======== Records to use
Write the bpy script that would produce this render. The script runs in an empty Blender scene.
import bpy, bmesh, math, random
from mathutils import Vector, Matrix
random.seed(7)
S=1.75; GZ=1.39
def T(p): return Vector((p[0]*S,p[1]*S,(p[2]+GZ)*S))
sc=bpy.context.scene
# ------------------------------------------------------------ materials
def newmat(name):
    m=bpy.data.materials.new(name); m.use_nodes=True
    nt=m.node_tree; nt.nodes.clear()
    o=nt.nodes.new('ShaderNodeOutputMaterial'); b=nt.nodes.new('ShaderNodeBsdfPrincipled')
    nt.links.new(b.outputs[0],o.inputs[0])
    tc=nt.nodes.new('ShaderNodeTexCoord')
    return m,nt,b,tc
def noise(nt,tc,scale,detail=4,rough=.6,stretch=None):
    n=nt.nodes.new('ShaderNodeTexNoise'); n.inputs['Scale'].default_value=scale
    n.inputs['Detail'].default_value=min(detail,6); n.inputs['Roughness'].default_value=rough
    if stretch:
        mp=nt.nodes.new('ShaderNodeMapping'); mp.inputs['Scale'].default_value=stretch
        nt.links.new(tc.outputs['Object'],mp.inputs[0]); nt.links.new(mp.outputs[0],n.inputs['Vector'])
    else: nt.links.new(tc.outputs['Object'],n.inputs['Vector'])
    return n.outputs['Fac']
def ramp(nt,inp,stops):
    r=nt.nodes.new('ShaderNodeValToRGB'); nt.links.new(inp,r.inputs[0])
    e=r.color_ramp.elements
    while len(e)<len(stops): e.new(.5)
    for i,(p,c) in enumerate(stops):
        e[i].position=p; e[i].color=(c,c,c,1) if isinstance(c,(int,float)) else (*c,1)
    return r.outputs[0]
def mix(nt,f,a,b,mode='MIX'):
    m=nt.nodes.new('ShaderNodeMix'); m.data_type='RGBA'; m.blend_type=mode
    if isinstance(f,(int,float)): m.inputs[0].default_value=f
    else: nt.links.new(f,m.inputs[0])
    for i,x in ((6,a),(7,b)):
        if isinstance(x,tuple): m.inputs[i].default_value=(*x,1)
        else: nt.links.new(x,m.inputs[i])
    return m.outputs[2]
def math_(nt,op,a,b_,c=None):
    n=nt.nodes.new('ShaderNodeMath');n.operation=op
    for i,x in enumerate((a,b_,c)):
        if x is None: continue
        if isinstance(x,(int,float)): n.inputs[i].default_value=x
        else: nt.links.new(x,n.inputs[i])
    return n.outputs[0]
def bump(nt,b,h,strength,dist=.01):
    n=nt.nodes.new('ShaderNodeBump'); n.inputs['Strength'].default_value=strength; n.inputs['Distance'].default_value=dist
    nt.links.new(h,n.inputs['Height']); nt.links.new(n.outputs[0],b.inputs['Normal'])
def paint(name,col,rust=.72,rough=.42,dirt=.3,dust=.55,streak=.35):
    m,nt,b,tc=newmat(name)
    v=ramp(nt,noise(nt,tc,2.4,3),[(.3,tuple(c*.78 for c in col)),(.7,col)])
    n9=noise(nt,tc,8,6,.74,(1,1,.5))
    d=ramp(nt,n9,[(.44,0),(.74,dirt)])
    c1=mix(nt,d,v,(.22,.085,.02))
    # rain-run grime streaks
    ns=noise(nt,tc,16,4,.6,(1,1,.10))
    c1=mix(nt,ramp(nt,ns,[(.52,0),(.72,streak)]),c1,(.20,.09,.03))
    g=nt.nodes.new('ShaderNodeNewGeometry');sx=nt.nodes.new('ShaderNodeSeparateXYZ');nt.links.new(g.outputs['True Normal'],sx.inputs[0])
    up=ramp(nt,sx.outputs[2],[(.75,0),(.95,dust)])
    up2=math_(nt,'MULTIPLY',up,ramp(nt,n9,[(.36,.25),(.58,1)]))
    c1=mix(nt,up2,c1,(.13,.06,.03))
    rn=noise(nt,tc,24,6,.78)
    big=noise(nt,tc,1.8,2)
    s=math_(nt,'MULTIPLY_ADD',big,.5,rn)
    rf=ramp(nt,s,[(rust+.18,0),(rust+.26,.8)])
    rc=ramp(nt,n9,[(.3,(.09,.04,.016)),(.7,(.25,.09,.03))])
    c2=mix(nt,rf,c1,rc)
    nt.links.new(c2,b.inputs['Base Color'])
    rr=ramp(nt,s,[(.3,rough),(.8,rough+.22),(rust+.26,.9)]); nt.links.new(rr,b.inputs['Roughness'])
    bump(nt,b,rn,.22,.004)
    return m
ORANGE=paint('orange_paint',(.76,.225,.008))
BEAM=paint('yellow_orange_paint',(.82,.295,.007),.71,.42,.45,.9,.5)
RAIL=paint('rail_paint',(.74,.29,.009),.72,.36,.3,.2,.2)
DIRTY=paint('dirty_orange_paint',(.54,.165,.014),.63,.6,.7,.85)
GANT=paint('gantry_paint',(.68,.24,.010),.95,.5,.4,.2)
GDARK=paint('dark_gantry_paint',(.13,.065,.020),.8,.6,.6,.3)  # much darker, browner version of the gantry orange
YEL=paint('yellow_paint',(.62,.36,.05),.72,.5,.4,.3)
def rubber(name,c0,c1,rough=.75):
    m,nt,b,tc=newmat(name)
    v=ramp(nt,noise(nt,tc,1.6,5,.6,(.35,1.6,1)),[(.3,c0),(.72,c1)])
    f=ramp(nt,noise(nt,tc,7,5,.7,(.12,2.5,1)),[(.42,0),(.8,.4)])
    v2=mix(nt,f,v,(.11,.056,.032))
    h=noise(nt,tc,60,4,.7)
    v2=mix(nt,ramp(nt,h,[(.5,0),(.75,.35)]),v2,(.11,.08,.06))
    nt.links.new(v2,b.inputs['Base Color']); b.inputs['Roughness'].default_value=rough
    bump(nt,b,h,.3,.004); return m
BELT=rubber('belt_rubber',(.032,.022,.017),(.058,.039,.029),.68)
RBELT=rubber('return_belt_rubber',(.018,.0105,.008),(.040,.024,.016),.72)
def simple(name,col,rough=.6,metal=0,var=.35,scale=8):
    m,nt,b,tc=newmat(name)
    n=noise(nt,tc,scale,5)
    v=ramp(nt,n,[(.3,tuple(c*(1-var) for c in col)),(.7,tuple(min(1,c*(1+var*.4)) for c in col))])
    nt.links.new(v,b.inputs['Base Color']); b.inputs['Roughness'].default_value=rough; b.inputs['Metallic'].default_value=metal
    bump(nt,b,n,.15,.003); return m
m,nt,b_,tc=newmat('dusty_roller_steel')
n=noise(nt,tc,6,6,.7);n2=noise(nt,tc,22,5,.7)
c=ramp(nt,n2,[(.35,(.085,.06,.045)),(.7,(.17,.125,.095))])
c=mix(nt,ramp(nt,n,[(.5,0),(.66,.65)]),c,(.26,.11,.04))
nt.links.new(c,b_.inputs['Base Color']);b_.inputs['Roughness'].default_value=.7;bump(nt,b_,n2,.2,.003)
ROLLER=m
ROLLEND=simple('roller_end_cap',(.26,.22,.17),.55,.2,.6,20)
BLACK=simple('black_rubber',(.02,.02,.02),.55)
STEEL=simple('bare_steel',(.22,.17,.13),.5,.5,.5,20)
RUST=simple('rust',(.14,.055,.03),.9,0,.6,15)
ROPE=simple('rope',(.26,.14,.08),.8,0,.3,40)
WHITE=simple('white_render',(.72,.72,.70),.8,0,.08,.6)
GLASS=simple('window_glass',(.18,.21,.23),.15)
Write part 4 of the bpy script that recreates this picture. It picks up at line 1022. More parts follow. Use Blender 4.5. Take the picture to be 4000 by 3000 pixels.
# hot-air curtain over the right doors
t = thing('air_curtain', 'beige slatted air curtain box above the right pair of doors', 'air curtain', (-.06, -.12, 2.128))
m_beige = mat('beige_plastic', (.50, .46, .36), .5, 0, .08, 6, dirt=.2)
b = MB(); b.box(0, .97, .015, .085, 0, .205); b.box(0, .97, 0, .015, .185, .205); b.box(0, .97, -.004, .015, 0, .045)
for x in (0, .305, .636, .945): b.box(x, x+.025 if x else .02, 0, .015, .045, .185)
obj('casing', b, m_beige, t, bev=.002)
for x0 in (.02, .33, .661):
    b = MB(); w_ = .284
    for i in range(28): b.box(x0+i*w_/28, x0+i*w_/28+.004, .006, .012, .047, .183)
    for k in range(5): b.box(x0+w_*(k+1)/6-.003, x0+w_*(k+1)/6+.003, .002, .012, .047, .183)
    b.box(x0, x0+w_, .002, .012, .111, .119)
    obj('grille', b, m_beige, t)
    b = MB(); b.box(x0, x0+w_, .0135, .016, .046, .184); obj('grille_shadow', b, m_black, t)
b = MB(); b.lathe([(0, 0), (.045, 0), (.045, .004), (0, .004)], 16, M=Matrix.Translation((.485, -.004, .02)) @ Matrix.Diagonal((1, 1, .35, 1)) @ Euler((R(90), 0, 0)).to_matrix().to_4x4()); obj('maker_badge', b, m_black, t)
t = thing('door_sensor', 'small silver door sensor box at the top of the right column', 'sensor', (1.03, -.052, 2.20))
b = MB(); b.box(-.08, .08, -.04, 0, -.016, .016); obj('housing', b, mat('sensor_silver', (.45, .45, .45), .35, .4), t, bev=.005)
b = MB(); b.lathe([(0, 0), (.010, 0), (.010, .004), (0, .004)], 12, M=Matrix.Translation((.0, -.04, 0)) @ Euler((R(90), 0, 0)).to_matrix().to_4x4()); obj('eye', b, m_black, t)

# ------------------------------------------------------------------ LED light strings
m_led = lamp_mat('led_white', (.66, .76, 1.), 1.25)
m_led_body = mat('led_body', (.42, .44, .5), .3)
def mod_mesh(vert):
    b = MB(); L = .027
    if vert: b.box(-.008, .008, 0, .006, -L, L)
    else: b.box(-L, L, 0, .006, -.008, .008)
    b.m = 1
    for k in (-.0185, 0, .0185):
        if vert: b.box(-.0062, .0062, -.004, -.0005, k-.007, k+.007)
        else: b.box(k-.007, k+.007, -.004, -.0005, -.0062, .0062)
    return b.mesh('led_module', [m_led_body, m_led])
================
■ Work to complete:
Using the entries above, return exactly the lines from the line with "ORANGE=paint('orange_paint',(.76,.225,.008))" to the line with "RAIL=paint('rail_paint',(.74,.29,.009),.72,.36,.3,.2,.2)", counting both of those lines.

■ Solution to this problem:
ORANGE=paint('orange_paint',(.76,.225,.008))
BEAM=paint('yellow_orange_paint',(.82,.295,.007),.71,.42,.45,.9,.5)
RAIL=paint('rail_paint',(.74,.29,.009),.72,.36,.3,.2,.2)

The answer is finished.